For a female former child star to come along who indicates her shift into adulthood not by suddenly rocking up in her knickers and doing a video where she fellates random objects—but by making an album about, say, parallel universes, the Underground Railroad, or that bloke who built Monument in London as a massive telescope, and then lived in it, instead.
But, on the other hand, for everyone to also be cool with the fact that a certain proportion of f
ormer child stars will want to express their new-found adulthood by exploring their sexuality in a series of red-hot videos, and it not being subsequently discussed, for months on end, as if the world is going to hell in a handcart (see Miley Cyrus).

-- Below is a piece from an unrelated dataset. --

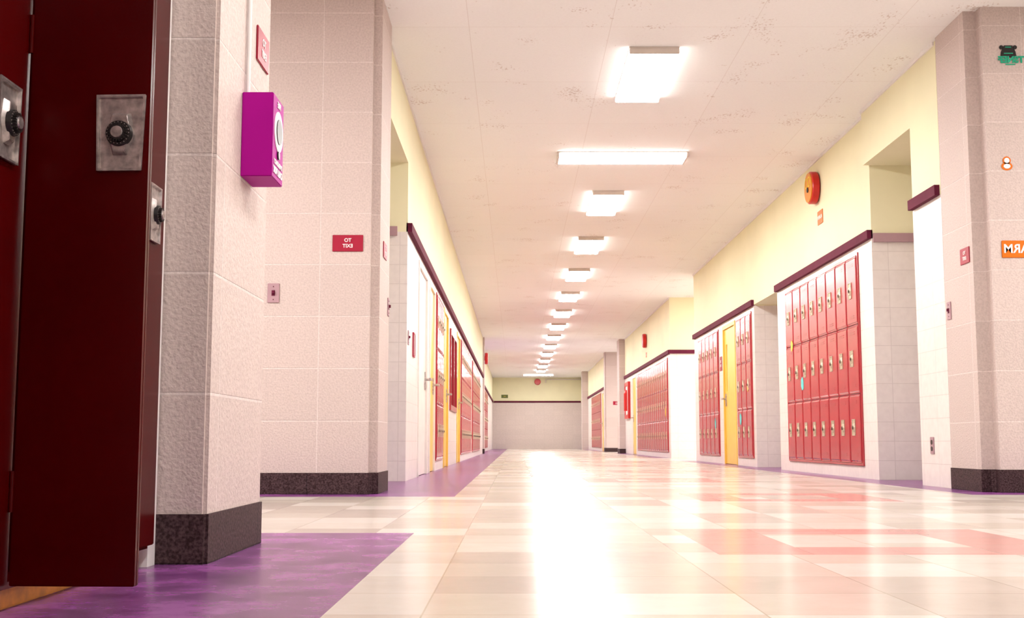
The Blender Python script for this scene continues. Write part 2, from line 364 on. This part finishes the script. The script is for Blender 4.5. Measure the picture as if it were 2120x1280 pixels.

It being perfectly acceptable, in an office environment, to rest your breasts on the desk when they hurt.
A female hero who is as complex, odd, and sometimes unlikeable as Batman, Sherlock Holmes, Holden Caulfield, John Self, or Jack Bauer.
And who doesn’t have a single scene where she faffs around on a MacBook in a vest top, showing side boob, late at night.
For us to never again find out, at the midpoint in the story, that the reason a female protagonist is driven is because she was sexually abused as a child. Do women really only want to achieve things if they’ve been horrifically traumatized in their earlier lives? Must the Hero Origin Story always be one of shame and ruin? Suggestions for other things that could motivate a female character: she’s a sentient adult in the twenty-first century who needs to pay her rent; she has a very annoying mother; it’s her job. Just imagine, for a minute, how weird it would be if, in the middle of The Maltese Falcon, Humphrey Bogart suddenly broke down and admitted that the only reason he wanted to find the Maltese Falcon is because, actually, he had a “bad uncle” who touched him in the wrong place once on a caravan holiday. Exactly. This is how weird women are made to feel all the time. Until the Great Bell rings out.